PROBLEM STATEMENT: Leave the pictures out, and retype all of the material exactly as written.
------------------------
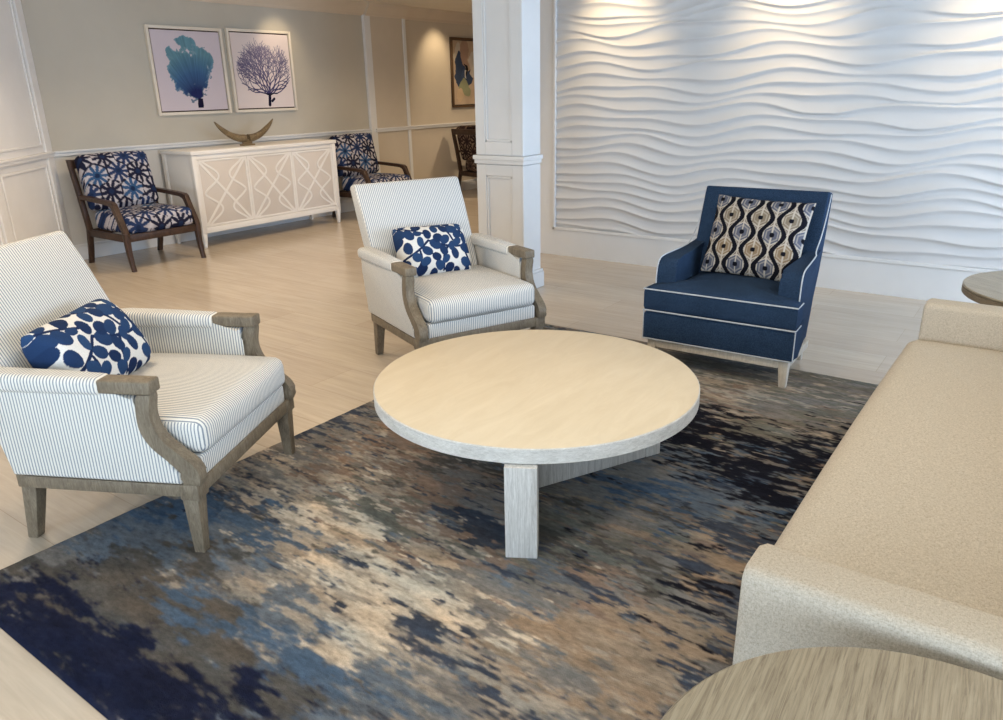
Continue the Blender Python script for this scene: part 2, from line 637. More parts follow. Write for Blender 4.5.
def wave_panel():
    y0, y1 = -3.2, PY1
    nu, nv = 420, 640
    u, v, F = grid_np(nu, nv)
    y = y0 + u * (y1 - y0)
    z = PZ0 + v * (PZ1 - PZ0)
    s = PY1 - y                                  # distance along the wall
    N = Noise(3)
    rs = np.random.default_rng(9)
    K = 38
    sp = 0.080
    su = (PY1 - (y0 + np.linspace(0, 1, nu + 1) * (y1 - y0)))
    ph1, ph2, base = 0.0, 1.0, PZ0 - 0.35
    Z = []
    for k in range(K):
        ph1 += rs.normal(0.15, 0.75); ph2 += rs.normal(0.0, 0.8)
        base += sp * rs.uniform(0.75, 1.25)
        zk = base + 0.034 * np.sin(2 * PI * su / rs.uniform(1.3, 1.8) + ph1) + 0.016 * np.sin(2 * PI * su / 0.80 + ph2) + 0.03 * (N(su * 0.7 + 7 * k, su * 0 + 3.3 * k) - 0.5)
        if Z: zk = np.maximum(zk, Z[-1] + 0.022 + 0.010 * np.sin(su * 2 + k))
        Z.append(zk)
    Z = np.array(Z)                                    # crest lines z_k(s)
    iu = np.repeat(np.arange(nu + 1), nv + 1)
    zz = z.reshape(nu + 1, nv + 1)
    hgt = np.zeros_like(zz)
    for i in range(nu + 1):
        zc = Z[:, i]
        k = np.clip(np.searchsorted(zc, zz[i]) - 1, 0, K - 2)
        g = zc[k + 1] - zc[k]
        t = np.clip((zz[i] - zc[k]) / g, 0, 1)
        # above a crest the surface eases back, then rises slowly to the next crest's underside
        e = 0.62
        prof = np.where(t < e, (1 - t / e) ** 2.0, ((t - e) / (1 - e)) ** 2.2)
        hgt[i] = prof * np.clip(g / 0.10, 0.35, 1.25)
    for _ in range(4):
        hgt[:, 1:-1] = 0.25 * hgt[:, :-2] + 0.5 * hgt[:, 1:-1] + 0.25 * hgt[:, 2:]
    hgt = hgt.ravel()
    dep = 0.022 * hgt * (0.65 + 0.7 * N.fbm(s * 0.8 + 40, z * 2.2, 2))
    x = WX + 0.018 - dep
    V = np.c_[x, y, z]
    me = npmesh('wall_wave_panel', V, F)
    o = mobj('wall_wave_panel', me, M['wave'], None, True)
    o['kind'] = 'structure'
    return o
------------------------
RESULT BELOW:
Continue the Blender Python script for this scene: part 2, from line 637. More parts follow. Write for Blender 4.5.
def wave_panel():
    y0, y1 = -3.2, PY1
    nu, nv = 420, 640
    u, v, F = grid_np(nu, nv)
    y = y0 + u * (y1 - y0)
    z = PZ0 + v * (PZ1 - PZ0)
    s = PY1 - y                                  # distance along the wall
    N = Noise(3)
    rs = np.random.default_rng(9)
    K = 38
    sp = 0.080
    su = (PY1 - (y0 + np.linspace(0, 1, nu + 1) * (y1 - y0)))
    ph1, ph2, base = 0.0, 1.0, PZ0 - 0.35
    Z = []
    for k in range(K):
        ph1 += rs.normal(0.15, 0.75); ph2 += rs.normal(0.0, 0.8)
        base += sp * rs.uniform(0.75, 1.25)
        zk = base + 0.034 * np.sin(2 * PI * su / rs.uniform(1.3, 1.8) + ph1) + 0.016 * np.sin(2 * PI * su / 0.80 + ph2) + 0.03 * (N(su * 0.7 + 7 * k, su * 0 + 3.3 * k) - 0.5)
        if Z: zk = np.maximum(zk, Z[-1] + 0.022 + 0.010 * np.sin(su * 2 + k))
        Z.append(zk)
    Z = np.array(Z)                                    # crest lines z_k(s)
    iu = np.repeat(np.arange(nu + 1), nv + 1)
    zz = z.reshape(nu + 1, nv + 1)
    hgt = np.zeros_like(zz)
    for i in range(nu + 1):
        zc = Z[:, i]
        k = np.clip(np.searchsorted(zc, zz[i]) - 1, 0, K - 2)
        g = zc[k + 1] - zc[k]
        t = np.clip((zz[i] - zc[k]) / g, 0, 1)
        # above a crest the surface eases back, then rises slowly to the next crest's underside
        e = 0.62
        prof = np.where(t < e, (1 - t / e) ** 2.0, ((t - e) / (1 - e)) ** 2.2)
        hgt[i] = prof * np.clip(g / 0.10, 0.35, 1.25)
    for _ in range(4):
        hgt[:, 1:-1] = 0.25 * hgt[:, :-2] + 0.5 * hgt[:, 1:-1] + 0.25 * hgt[:, 2:]
    hgt = hgt.ravel()
    dep = 0.022 * hgt * (0.65 + 0.7 * N.fbm(s * 0.8 + 40, z * 2.2, 2))
    x = WX + 0.018 - dep
    V = np.c_[x, y, z]
    me = npmesh('wall_wave_panel', V, F)
    o = mobj('wall_wave_panel', me, M['wave'], None, True)
    o['kind'] = 'structure'
    return o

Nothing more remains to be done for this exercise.